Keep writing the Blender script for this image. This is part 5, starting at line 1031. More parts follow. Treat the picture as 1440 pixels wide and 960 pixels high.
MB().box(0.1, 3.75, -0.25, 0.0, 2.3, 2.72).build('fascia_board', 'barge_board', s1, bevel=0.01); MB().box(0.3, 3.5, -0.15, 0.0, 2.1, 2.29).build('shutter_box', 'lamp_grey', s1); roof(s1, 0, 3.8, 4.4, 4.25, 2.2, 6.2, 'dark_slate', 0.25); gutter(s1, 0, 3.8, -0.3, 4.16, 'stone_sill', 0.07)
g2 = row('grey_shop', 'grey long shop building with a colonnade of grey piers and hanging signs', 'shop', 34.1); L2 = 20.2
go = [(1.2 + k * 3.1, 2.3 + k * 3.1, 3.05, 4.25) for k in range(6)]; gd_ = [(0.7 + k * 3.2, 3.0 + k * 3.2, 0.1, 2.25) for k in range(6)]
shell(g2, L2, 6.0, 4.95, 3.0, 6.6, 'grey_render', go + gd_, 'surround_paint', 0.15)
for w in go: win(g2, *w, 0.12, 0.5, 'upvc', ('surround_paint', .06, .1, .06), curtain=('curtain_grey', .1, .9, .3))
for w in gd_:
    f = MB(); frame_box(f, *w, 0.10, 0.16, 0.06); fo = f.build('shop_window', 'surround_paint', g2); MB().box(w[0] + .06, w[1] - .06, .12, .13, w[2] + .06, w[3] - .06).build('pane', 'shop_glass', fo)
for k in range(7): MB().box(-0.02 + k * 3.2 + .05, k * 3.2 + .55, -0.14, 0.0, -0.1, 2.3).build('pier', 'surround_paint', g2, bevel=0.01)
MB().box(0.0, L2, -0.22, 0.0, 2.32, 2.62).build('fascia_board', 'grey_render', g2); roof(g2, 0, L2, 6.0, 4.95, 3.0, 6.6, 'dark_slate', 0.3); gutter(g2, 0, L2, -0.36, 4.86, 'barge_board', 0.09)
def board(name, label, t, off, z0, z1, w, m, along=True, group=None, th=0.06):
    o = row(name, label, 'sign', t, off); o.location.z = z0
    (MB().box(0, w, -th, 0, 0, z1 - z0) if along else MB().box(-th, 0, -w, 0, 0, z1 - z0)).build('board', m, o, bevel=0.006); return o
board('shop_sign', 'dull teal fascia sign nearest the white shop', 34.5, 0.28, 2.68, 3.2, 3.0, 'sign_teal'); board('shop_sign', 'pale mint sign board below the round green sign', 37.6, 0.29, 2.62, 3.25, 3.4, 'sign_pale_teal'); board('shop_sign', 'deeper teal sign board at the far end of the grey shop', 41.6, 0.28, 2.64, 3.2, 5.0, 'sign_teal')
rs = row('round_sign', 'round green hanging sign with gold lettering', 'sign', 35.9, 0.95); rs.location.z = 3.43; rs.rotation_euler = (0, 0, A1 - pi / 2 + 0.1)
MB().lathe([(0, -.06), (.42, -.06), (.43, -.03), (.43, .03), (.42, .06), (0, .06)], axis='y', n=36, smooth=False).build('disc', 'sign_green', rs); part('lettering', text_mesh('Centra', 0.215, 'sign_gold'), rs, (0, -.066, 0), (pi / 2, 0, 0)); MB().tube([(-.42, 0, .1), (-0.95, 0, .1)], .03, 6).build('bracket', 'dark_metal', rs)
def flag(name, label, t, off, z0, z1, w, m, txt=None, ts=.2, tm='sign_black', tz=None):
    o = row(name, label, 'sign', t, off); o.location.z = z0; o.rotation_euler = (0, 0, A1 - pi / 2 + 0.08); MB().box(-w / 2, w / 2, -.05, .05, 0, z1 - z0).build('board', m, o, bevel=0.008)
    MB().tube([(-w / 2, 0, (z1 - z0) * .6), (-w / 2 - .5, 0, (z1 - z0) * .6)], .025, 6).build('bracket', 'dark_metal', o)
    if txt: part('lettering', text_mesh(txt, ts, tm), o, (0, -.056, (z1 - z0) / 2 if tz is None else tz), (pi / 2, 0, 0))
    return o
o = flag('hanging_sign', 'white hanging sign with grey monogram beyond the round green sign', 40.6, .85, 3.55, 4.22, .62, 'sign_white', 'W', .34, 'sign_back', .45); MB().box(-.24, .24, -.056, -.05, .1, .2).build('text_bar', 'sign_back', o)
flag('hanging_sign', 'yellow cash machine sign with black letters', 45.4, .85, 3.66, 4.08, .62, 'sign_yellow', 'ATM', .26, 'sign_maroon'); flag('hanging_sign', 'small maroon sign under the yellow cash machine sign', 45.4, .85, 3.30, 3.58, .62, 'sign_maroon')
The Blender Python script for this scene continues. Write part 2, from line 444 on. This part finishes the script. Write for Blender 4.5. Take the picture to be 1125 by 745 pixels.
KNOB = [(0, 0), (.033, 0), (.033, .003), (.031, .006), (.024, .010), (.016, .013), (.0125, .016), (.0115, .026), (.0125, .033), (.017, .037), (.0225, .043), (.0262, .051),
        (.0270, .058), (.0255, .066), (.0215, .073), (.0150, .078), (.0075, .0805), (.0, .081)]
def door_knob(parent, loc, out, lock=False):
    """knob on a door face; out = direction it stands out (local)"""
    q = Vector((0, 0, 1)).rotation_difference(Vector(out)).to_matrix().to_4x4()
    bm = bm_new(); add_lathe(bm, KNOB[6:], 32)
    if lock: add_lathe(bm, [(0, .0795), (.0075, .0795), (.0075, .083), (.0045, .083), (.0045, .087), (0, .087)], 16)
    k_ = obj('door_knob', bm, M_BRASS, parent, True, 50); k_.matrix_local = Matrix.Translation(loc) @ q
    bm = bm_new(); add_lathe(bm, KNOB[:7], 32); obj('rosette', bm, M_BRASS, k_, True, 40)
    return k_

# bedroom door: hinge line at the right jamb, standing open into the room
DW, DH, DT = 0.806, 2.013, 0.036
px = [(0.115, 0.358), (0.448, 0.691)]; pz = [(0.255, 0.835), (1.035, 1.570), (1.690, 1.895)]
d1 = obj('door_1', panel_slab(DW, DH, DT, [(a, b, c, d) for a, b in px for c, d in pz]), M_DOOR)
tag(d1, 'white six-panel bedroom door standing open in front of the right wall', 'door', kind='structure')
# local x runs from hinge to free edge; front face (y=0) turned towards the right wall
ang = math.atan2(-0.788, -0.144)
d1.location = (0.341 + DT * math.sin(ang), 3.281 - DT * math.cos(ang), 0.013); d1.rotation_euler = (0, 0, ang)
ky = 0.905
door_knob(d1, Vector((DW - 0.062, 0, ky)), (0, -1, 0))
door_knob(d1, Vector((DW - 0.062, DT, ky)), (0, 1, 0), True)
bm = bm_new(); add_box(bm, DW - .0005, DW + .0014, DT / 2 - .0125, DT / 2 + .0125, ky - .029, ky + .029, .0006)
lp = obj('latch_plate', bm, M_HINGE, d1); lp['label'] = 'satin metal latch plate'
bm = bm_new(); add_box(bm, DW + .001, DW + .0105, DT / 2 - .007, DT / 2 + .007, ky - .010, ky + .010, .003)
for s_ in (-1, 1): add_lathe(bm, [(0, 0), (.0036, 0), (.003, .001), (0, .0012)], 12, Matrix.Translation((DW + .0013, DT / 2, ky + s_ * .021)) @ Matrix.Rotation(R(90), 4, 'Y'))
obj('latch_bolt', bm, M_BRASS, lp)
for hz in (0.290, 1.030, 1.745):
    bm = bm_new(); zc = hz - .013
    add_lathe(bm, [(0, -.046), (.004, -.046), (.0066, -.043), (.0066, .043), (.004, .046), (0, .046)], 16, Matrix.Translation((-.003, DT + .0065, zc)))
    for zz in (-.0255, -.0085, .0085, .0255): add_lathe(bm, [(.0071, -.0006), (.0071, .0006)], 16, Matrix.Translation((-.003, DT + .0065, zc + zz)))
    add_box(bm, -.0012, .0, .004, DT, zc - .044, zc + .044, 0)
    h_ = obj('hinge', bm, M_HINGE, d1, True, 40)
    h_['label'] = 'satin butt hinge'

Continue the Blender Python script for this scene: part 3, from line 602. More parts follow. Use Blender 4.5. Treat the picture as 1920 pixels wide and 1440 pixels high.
▬▬▬▬▬▬
Request | Check each line of the entries above, and show every one holding the word "from".

Output for this task |
The Blender Python script for this scene continues. Write part 2, from line 444 on. This part finishes the script. Write for Blender 4.5. Take the picture to be 1125 by 745 pixels.
# local x runs from hinge to free edge; front face (y=0) turned towards the right wall
Continue the Blender Python script for this scene: part 3, from line 602. More parts follow. Use Blender 4.5. Treat the picture as 1920 pixels wide and 1440 pixels high.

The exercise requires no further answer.